Getting crazy at Ground Zero
There are a few instances lately that I let myself cross a line. For all my self-righteous defenses, at that Feist concert, I was A. making a spectacle of myself, and B. distracting myself. Intentions aside, I didn't need to do that. I could have done without the pleasure of being that free at that moment. I got so absorbed within myself I wasn't as fully present as I could have been if I'd just stood there and listened. Next time I won't feel so compelled. 

And then there was a recent friend's wedding. I get nervous at places where I don't know people, and dancing is a way to let out that kinetic energy. But that's not justification for hopping about like a jumping bean alone on the dance floor...that was just being a spectacle. It didn't matter that I wasn't trying to show off. It wasn't being sensitive to the bride and groom. Me having the pleasure of dancing wasn't worth being an embarrassment and distraction to the people there. I'll know better next time.

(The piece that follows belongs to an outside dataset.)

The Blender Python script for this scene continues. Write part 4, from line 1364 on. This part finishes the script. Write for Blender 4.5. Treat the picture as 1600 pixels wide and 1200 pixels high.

 I had an experience last Sunday which got me thinking about all of this. It was an honest expression of joy in the Lord in a place where that may not be typical but isn't condemned. That was a beautiful moment. But of course someone commented on my dancing and says "You should do that every week!" This was the first time I'd allowed myself that freedom, for fear of being an object of scorn, and at first I was like "hooray, so I can dance whenever I feel like it now!" But no. Maybe it's God instilling in me a sense of modesty. There's no pressing reason for me to risk taking anyone's focus away from God just to exercise my personal right to free expression. And unless the Spirit moves me in a very profound way once again, that's all it would be the second time around. Maybe it would be easy for someone else to "not take him literally" but for me, it was a breakthrough, if a small one.

So there's the story. I hope there was something edifying or at least entertaining about it. I like to think my writing actually has a purpose.